Terminado outro romance de Agustina Bessa-Luís, A corte do Norte, fica sempre a sensação de se ter lido uma obra contada em espiral, pois não há propriamente uma intriga nem mesmo uma linearidade narrativa, mas sim uma série de analepses e prolepses, em torno de uma figura central, que é Rosalina, a Baronesa de Madalena do Mar, ou mais exactamente em torno do enigma do que terá acontecido a Rosalina que um certo dia desapareceu.
A narrativa situa-se na ilha da Madeira, mais precisamente, na povoação de Corte do Norte, Ponta Delgada, e centra-se, inicialmente, na figura de Rosalina que depois se cruza com Sissi, a imperatriz Elisabeth de Áustria (Inverno de 1860-61) que se encontrava na ilha em convalescença, cuja visão aliás parece perturbar e transformar Rosalina. Mas como se afirma no início este é também um romance que se centra não em Rosalina mas sim na ilha, na insularidade, na saudade, e em particular na possibilidade de se poder escrever a História.
Ao longo de cinco gerações o enigma de Rosalina persegue alguns dos seus descendentes que, por muito que repensem e procurem remexer no passado, isso só servirá para criar mais e mais conjunturas acerca do que possa ter realmente acontecido. Deste modo, A corte do Norte inscreve-se numa linha pós-modernista do romance histórico, em que a História nunca aparece como passível de ser fixada enquanto lei ou facto, mas sim como uma verdade temporariamente válida e sempre em revisão. Por outro lado, o enigma de Rosalina é de tal forma premente que as gerações que a sucedem parecem não poder resolver-se, isto é, a identidade de cada um só se pode cumprir quando o mistério que os precede puder ser resolvido. Inclusivamente é curioso como à ambiguidade ou incerteza do passado, se junta a questão da duplicidade ou do duplo, como no facto de Rosalina se confundir com a actriz Emília de Sousa, além de ser recorrentemente apelidada de Boal (a propósito de uma casta de vinho), mas mais especialmente no facto de os próprios descendentes da Baronesa, como por exemplo Rosamund, conforme são também possuídos por essa vontade de decifrar o enigma dessa mulher cujo corpo nunca foi encontrado, parecerem subitamente copiá-la não só no físico, o que sempre se pode explicar pela intemporalidade genética, mas no próprio comportamento.

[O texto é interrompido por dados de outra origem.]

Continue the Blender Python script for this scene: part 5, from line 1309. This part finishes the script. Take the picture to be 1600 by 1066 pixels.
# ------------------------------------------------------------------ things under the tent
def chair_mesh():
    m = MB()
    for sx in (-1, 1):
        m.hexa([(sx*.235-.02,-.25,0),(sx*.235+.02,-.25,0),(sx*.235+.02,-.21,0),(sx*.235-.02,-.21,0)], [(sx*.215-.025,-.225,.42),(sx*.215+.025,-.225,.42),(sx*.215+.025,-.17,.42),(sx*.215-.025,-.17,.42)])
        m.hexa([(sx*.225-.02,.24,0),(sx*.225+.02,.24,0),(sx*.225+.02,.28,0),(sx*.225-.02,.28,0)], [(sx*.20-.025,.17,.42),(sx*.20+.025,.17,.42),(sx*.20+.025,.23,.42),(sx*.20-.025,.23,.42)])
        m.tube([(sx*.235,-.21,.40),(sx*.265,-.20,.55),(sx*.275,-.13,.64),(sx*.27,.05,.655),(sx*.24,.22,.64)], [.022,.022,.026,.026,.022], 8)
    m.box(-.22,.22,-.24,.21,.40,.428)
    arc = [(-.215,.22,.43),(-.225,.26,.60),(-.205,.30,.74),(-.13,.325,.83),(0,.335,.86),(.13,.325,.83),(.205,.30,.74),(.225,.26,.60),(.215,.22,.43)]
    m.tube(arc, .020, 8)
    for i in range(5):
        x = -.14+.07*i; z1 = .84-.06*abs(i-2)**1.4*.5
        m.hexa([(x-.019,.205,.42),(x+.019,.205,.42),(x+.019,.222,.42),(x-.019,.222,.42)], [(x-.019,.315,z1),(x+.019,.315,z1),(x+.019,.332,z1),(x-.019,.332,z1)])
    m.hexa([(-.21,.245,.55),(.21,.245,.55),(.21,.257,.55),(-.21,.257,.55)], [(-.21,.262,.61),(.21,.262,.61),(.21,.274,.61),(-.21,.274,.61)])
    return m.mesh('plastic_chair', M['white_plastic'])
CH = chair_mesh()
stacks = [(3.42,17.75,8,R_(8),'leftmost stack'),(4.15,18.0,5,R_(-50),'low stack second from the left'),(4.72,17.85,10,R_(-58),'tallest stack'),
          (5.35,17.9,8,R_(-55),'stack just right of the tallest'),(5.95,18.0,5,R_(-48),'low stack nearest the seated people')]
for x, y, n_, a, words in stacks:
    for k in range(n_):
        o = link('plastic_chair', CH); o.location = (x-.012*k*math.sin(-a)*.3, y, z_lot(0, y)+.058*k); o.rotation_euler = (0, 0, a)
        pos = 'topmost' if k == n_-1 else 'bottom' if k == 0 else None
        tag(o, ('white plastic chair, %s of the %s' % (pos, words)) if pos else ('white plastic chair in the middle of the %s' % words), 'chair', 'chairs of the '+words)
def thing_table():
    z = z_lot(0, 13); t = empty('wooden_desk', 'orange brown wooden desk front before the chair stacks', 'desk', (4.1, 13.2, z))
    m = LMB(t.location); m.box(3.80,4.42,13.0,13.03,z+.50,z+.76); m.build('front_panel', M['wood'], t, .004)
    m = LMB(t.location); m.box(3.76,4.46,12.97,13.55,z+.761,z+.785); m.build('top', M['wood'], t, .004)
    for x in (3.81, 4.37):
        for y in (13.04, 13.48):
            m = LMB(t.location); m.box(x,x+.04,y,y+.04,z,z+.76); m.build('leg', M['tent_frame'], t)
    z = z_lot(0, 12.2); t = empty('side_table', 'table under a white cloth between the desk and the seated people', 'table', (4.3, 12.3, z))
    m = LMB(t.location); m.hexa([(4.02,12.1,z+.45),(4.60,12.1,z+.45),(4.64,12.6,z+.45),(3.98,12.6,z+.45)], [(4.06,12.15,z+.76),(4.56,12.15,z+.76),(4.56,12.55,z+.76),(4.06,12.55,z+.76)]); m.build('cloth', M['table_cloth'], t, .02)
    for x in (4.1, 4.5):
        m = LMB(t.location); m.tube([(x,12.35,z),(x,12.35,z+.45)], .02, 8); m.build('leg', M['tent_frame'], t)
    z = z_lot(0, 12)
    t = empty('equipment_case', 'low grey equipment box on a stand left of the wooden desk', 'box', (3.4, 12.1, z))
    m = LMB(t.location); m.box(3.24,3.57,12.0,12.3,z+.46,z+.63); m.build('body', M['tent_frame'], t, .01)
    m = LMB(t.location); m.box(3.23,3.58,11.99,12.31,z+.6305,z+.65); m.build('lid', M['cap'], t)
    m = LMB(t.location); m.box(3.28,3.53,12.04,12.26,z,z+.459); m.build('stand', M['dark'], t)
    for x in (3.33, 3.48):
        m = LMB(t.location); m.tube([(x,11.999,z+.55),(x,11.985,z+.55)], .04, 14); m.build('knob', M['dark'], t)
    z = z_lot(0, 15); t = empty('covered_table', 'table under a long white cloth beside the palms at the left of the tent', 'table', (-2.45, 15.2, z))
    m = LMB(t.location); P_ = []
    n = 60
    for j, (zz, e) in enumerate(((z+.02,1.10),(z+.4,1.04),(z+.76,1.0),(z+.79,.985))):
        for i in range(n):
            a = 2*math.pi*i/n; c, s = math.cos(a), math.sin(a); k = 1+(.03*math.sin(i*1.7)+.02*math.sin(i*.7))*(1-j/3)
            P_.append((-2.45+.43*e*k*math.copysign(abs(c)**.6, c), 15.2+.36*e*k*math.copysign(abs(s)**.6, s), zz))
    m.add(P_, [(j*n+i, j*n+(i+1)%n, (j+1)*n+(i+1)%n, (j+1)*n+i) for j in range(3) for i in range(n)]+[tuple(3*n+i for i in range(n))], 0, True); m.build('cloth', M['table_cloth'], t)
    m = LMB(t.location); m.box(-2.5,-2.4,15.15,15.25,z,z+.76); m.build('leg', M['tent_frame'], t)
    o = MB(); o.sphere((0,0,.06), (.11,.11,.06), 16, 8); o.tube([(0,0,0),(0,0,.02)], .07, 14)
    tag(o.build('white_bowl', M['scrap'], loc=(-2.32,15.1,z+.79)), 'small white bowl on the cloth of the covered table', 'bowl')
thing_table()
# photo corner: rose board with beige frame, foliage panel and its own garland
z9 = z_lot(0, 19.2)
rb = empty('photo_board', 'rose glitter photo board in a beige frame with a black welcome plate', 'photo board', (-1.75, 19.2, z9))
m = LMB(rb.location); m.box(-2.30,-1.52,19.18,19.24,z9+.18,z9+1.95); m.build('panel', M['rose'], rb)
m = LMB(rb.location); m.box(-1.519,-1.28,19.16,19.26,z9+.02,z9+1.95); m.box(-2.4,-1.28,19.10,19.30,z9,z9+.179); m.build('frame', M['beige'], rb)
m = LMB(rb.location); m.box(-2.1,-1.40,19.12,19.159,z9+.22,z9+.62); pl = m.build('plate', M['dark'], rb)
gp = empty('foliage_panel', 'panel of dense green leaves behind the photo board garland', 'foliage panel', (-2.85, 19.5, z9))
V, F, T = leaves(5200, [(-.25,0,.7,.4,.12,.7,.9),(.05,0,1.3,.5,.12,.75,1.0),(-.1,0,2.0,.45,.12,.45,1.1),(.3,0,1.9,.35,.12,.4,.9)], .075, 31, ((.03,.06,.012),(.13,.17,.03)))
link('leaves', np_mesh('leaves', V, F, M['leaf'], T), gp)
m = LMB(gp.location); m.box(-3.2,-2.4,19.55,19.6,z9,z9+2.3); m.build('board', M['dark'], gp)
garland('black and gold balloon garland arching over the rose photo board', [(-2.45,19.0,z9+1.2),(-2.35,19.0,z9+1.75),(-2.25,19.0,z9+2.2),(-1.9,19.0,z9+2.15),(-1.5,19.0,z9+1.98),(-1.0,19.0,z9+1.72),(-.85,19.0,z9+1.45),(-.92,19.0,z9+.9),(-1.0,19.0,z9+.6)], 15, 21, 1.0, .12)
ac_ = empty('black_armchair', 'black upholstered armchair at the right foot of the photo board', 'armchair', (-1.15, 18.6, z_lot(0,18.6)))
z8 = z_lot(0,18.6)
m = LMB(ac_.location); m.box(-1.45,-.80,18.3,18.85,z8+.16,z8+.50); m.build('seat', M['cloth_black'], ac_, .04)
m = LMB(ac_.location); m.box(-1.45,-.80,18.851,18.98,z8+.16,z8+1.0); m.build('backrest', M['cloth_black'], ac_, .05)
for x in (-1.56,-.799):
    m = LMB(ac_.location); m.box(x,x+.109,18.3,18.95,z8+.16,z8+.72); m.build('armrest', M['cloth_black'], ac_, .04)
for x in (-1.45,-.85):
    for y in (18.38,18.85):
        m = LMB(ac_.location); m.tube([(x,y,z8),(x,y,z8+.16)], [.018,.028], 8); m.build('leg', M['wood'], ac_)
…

Este é um romance inacabado, característica aliás da escrita agustiniana, pois cabe ao leitor decifrar o enigma e cifrar as suas próprias interpretações, todas elas válidas (à semelhança de Rosalina que a cada nova investigação sofre uma morte diferente), que trata bastante da questão da Madeira (local que me é particularmente querido pois faz parte dos meus costados), essa pequena nação à parte, com os seus modos próprios, a sua história, os seus ditos e palavras, mas também, apesar da relativa ausência de linearidade cronológica, da História do país ao longo de século e meio, onde a autora/narradora (é difícil distinguir neste caso, onde aliás, o próprio “eu” surge claramente assumido no final do romance) tece as suas considerações sobre o devir histórico, filosófico, social, político, económico… Em suma, Agustina é um mundo à parte, no qual entro sempre a medo, mas saio sempre refeito. Afinal estas cerca de 250 páginas levaram-me quase uma semana, até porque temos de seguir cuidadosamente o fio da narrativa mas também deliciar-nos com os aforismos com que Agustina constantemente presenteia o leitor. Falta-me agora ver o filme de João Botelho. Em conclusão, dizia, «O epílogo desta história não se há-de escrever nunca.».